— Written instruction —
Go through the listing and copy every line word for word.

** Start of Data excerpt **

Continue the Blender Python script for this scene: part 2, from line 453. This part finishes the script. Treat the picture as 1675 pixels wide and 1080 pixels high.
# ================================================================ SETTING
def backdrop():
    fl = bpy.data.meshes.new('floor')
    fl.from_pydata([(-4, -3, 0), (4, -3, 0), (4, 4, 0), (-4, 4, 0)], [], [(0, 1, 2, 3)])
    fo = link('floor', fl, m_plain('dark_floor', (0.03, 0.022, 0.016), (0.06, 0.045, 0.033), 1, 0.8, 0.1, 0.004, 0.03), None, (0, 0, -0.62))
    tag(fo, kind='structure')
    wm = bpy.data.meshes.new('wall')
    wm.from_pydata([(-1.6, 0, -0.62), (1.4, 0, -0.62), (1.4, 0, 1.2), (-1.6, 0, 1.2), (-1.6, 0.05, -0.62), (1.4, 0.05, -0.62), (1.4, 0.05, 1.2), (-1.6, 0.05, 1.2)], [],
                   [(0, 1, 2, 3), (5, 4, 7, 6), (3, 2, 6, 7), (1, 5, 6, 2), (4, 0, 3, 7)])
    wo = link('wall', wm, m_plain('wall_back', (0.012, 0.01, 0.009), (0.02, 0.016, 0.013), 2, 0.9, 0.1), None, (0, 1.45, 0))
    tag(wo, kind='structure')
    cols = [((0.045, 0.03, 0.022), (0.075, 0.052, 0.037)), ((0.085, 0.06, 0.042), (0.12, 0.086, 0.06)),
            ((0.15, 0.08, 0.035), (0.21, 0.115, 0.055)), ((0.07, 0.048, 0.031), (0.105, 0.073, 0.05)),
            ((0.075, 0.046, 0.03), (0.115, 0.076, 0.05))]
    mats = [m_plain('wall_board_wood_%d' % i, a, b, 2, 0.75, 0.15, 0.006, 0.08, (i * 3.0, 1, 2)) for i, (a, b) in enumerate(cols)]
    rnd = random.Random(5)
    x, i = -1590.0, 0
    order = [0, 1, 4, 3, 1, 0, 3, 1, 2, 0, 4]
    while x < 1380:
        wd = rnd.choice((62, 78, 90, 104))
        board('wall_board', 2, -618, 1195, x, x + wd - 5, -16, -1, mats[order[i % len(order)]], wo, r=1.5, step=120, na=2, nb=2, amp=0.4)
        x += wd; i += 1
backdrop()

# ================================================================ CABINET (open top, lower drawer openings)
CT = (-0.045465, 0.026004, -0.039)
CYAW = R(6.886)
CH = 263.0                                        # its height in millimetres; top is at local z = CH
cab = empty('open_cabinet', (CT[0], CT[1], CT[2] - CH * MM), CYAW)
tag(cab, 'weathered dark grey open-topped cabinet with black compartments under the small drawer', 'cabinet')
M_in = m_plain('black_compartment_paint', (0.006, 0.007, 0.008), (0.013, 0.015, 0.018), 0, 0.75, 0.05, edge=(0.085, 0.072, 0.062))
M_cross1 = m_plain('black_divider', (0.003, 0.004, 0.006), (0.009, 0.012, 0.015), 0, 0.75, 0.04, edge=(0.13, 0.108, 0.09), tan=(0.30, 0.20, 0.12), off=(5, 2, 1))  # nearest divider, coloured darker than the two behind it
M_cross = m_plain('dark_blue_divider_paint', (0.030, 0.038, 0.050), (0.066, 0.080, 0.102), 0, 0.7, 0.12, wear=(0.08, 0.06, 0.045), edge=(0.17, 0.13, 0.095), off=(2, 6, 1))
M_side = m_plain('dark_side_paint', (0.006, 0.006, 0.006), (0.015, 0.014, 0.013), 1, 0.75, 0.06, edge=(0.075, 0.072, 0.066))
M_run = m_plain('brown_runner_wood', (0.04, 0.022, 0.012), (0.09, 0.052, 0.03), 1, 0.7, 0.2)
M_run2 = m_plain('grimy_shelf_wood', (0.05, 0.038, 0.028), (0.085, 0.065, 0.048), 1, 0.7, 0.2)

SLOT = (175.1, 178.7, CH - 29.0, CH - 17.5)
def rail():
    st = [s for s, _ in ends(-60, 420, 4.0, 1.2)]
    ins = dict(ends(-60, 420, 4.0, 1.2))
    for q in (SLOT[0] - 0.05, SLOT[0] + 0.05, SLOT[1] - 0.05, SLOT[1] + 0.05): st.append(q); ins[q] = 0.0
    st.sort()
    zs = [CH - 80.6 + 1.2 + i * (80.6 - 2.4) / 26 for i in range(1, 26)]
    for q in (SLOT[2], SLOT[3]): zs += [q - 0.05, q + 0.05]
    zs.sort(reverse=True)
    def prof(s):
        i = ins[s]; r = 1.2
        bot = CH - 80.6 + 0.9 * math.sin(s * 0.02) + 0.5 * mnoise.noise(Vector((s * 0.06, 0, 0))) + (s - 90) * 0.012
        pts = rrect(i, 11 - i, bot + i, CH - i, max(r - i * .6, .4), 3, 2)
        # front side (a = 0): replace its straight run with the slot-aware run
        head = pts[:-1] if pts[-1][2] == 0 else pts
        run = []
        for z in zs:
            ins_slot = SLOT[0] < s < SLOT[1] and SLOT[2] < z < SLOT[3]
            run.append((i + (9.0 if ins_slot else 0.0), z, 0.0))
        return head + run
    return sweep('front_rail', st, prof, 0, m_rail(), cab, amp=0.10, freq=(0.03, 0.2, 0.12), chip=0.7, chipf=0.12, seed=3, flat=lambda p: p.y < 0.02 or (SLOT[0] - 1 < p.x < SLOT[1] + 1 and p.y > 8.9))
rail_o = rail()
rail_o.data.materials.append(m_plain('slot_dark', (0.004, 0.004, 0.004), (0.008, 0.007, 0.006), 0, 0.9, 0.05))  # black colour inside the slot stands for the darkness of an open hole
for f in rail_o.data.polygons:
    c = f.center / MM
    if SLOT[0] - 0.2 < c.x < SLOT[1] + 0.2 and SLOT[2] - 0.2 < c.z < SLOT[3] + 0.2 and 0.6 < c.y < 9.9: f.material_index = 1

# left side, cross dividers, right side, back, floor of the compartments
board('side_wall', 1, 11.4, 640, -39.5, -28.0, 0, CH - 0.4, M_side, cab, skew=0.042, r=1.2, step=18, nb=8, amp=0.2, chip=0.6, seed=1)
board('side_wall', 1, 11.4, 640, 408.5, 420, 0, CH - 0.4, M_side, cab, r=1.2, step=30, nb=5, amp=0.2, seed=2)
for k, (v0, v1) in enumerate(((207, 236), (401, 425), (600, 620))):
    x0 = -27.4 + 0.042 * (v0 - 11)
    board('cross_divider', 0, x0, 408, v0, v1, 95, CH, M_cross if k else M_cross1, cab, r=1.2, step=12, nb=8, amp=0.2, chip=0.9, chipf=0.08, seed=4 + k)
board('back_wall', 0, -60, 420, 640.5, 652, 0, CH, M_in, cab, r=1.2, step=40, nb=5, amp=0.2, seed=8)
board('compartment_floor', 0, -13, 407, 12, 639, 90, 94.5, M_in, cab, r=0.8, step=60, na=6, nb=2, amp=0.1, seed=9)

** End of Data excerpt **

— Task output —
Continue the Blender Python script for this scene: part 2, from line 453. This part finishes the script. Treat the picture as 1675 pixels wide and 1080 pixels high.
# ================================================================ SETTING
def backdrop():
    fl = bpy.data.meshes.new('floor')
    fl.from_pydata([(-4, -3, 0), (4, -3, 0), (4, 4, 0), (-4, 4, 0)], [], [(0, 1, 2, 3)])
    fo = link('floor', fl, m_plain('dark_floor', (0.03, 0.022, 0.016), (0.06, 0.045, 0.033), 1, 0.8, 0.1, 0.004, 0.03), None, (0, 0, -0.62))
    tag(fo, kind='structure')
    wm = bpy.data.meshes.new('wall')
    wm.from_pydata([(-1.6, 0, -0.62), (1.4, 0, -0.62), (1.4, 0, 1.2), (-1.6, 0, 1.2), (-1.6, 0.05, -0.62), (1.4, 0.05, -0.62), (1.4, 0.05, 1.2), (-1.6, 0.05, 1.2)], [],
                   [(0, 1, 2, 3), (5, 4, 7, 6), (3, 2, 6, 7), (1, 5, 6, 2), (4, 0, 3, 7)])
    wo = link('wall', wm, m_plain('wall_back', (0.012, 0.01, 0.009), (0.02, 0.016, 0.013), 2, 0.9, 0.1), None, (0, 1.45, 0))
    tag(wo, kind='structure')
    cols = [((0.045, 0.03, 0.022), (0.075, 0.052, 0.037)), ((0.085, 0.06, 0.042), (0.12, 0.086, 0.06)),
            ((0.15, 0.08, 0.035), (0.21, 0.115, 0.055)), ((0.07, 0.048, 0.031), (0.105, 0.073, 0.05)),
            ((0.075, 0.046, 0.03), (0.115, 0.076, 0.05))]
    mats = [m_plain('wall_board_wood_%d' % i, a, b, 2, 0.75, 0.15, 0.006, 0.08, (i * 3.0, 1, 2)) for i, (a, b) in enumerate(cols)]
    rnd = random.Random(5)
    x, i = -1590.0, 0
    order = [0, 1, 4, 3, 1, 0, 3, 1, 2, 0, 4]
    while x < 1380:
        wd = rnd.choice((62, 78, 90, 104))
        board('wall_board', 2, -618, 1195, x, x + wd - 5, -16, -1, mats[order[i % len(order)]], wo, r=1.5, step=120, na=2, nb=2, amp=0.4)
        x += wd; i += 1
backdrop()

# ================================================================ CABINET (open top, lower drawer openings)
CT = (-0.045465, 0.026004, -0.039)
CYAW = R(6.886)
CH = 263.0                                        # its height in millimetres; top is at local z = CH
cab = empty('open_cabinet', (CT[0], CT[1], CT[2] - CH * MM), CYAW)
tag(cab, 'weathered dark grey open-topped cabinet with black compartments under the small drawer', 'cabinet')
M_in = m_plain('black_compartment_paint', (0.006, 0.007, 0.008), (0.013, 0.015, 0.018), 0, 0.75, 0.05, edge=(0.085, 0.072, 0.062))
M_cross1 = m_plain('black_divider', (0.003, 0.004, 0.006), (0.009, 0.012, 0.015), 0, 0.75, 0.04, edge=(0.13, 0.108, 0.09), tan=(0.30, 0.20, 0.12), off=(5, 2, 1))  # nearest divider, coloured darker than the two behind it
M_cross = m_plain('dark_blue_divider_paint', (0.030, 0.038, 0.050), (0.066, 0.080, 0.102), 0, 0.7, 0.12, wear=(0.08, 0.06, 0.045), edge=(0.17, 0.13, 0.095), off=(2, 6, 1))
M_side = m_plain('dark_side_paint', (0.006, 0.006, 0.006), (0.015, 0.014, 0.013), 1, 0.75, 0.06, edge=(0.075, 0.072, 0.066))
M_run = m_plain('brown_runner_wood', (0.04, 0.022, 0.012), (0.09, 0.052, 0.03), 1, 0.7, 0.2)
M_run2 = m_plain('grimy_shelf_wood', (0.05, 0.038, 0.028), (0.085, 0.065, 0.048), 1, 0.7, 0.2)

SLOT = (175.1, 178.7, CH - 29.0, CH - 17.5)
def rail():
    st = [s for s, _ in ends(-60, 420, 4.0, 1.2)]
    ins = dict(ends(-60, 420, 4.0, 1.2))
    for q in (SLOT[0] - 0.05, SLOT[0] + 0.05, SLOT[1] - 0.05, SLOT[1] + 0.05): st.append(q); ins[q] = 0.0
    st.sort()
    zs = [CH - 80.6 + 1.2 + i * (80.6 - 2.4) / 26 for i in range(1, 26)]
    for q in (SLOT[2], SLOT[3]): zs += [q - 0.05, q + 0.05]
    zs.sort(reverse=True)
    def prof(s):
        i = ins[s]; r = 1.2
        bot = CH - 80.6 + 0.9 * math.sin(s * 0.02) + 0.5 * mnoise.noise(Vector((s * 0.06, 0, 0))) + (s - 90) * 0.012
        pts = rrect(i, 11 - i, bot + i, CH - i, max(r - i * .6, .4), 3, 2)
        # front side (a = 0): replace its straight run with the slot-aware run
        head = pts[:-1] if pts[-1][2] == 0 else pts
        run = []
        for z in zs:
            ins_slot = SLOT[0] < s < SLOT[1] and SLOT[2] < z < SLOT[3]
            run.append((i + (9.0 if ins_slot else 0.0), z, 0.0))
        return head + run
    return sweep('front_rail', st, prof, 0, m_rail(), cab, amp=0.10, freq=(0.03, 0.2, 0.12), chip=0.7, chipf=0.12, seed=3, flat=lambda p: p.y < 0.02 or (SLOT[0] - 1 < p.x < SLOT[1] + 1 and p.y > 8.9))
rail_o = rail()
rail_o.data.materials.append(m_plain('slot_dark', (0.004, 0.004, 0.004), (0.008, 0.007, 0.006), 0, 0.9, 0.05))  # black colour inside the slot stands for the darkness of an open hole
for f in rail_o.data.polygons:
    c = f.center / MM
    if SLOT[0] - 0.2 < c.x < SLOT[1] + 0.2 and SLOT[2] - 0.2 < c.z < SLOT[3] + 0.2 and 0.6 < c.y < 9.9: f.material_index = 1

# left side, cross dividers, right side, back, floor of the compartments
board('side_wall', 1, 11.4, 640, -39.5, -28.0, 0, CH - 0.4, M_side, cab, skew=0.042, r=1.2, step=18, nb=8, amp=0.2, chip=0.6, seed=1)
board('side_wall', 1, 11.4, 640, 408.5, 420, 0, CH - 0.4, M_side, cab, r=1.2, step=30, nb=5, amp=0.2, seed=2)
for k, (v0, v1) in enumerate(((207, 236), (401, 425), (600, 620))):
    x0 = -27.4 + 0.042 * (v0 - 11)
    board('cross_divider', 0, x0, 408, v0, v1, 95, CH, M_cross if k else M_cross1, cab, r=1.2, step=12, nb=8, amp=0.2, chip=0.9, chipf=0.08, seed=4 + k)
board('back_wall', 0, -60, 420, 640.5, 652, 0, CH, M_in, cab, r=1.2, step=40, nb=5, amp=0.2, seed=8)
board('compartment_floor', 0, -13, 407, 12, 639, 90, 94.5, M_in, cab, r=0.8, step=60, na=6, nb=2, amp=0.1, seed=9)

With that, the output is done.